Void Gallery would love to help draw out your memories and stories to share them as part of a wider art project. We are planning a series of workshops for storytelling and creative writing in a safe, relaxing atmosphere with a writing facilitator.

The workshops will be held on Tuesdays in April and are open to people of any age and experience – please note you do not need any prior experience to do this workshop, it is open to persons of all abilities. If you are interested, or know someone who would be, please contact hello@derryvoid.com.

Please note: this project is supported by the Arts & Older People Programme. It is therefore only open to participants aged 60+.

This project is running as part of 'A Stitch in Time' – funded by The Arts Council, The Baring Foundation, and the Public Health Agency.


****** The above workshops are publicly accessible and Void are still taking bookings for them. The workshops are FREE but are aimed at women who are 60+. Anyone who is outside of this remit may still be considered if the workshops are not fully subscribed or if someone cancels so any interested parties should email (hello@derryvoid.com), phone (028 71308080)or call into Void (Tues-Sat 11am-5pm). *******


  • ‘Handkerchief Dyeing and Mark Making’ with Karen Cassidy, Seven Oaks Care Centre, Every Tuesday, 11:15-1:15pm, 15 March – 3 May

​During this 4 week programme, resident artist facilitator Karen Cassidy worked with women living with dementia from the Seven Oaks Care Home. They made colourful dyed handkerchiefs in a variety of styles. On the last week, Karen visited the women in the care home, where they made various arrangements with the handkerchiefs – and they even made napkins in the shape of shirts.

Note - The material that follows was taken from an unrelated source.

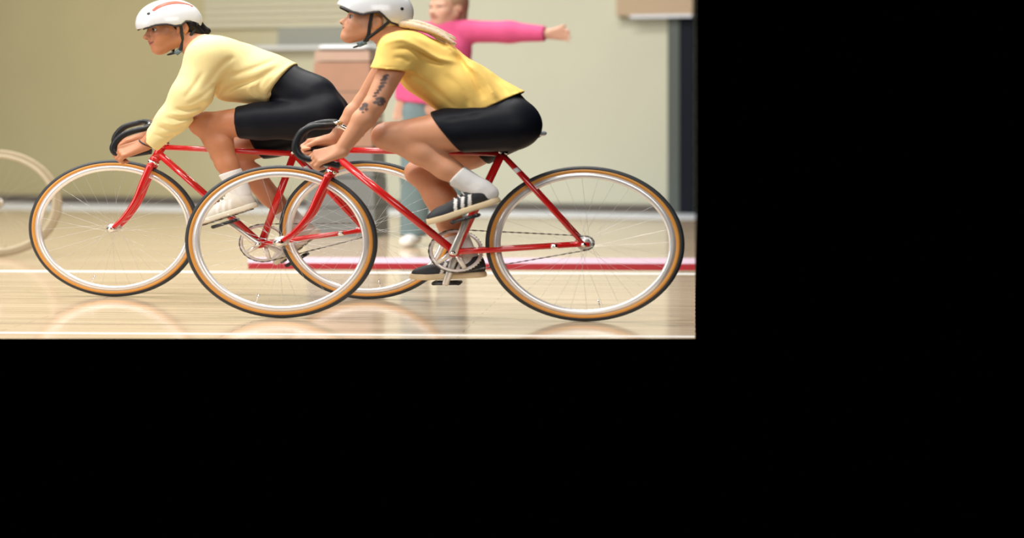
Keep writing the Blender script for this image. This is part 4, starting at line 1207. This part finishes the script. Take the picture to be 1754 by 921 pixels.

  • ‘Hand-Printed History’ with Stephanie Gaumond, TBC

This will comprise of a five week textile printing workshop inspired by the history, people, and stories behind the shirt factories.

  • Louise Walsh, Rattling on the Bars, Exhibition launch  Friday, April 20th, 1- 2:30pm

Louise Walsh spent a month in 1991 in this building when it was a functioning shirt factory called The City Factory, she drew the female factory workers as they worked at various stages of the shirt making process. In 2006 and 2013 she recorded conversations with Shirt factory workers. 

These recordings uncover the unique perspectives of skilled and vibrant Derry workers, highlighting their creative and story-telling talents, engagement with the special impact that the shirt factory industry has had on the development of Derry. Many muse upon the importance of this building and how their lives and the society of Derry was shaped by the many facets of the Shirt Factories.

As part of the Stitch in Time project, Void will present both the drawings and the recordings in The Process Room gallery space.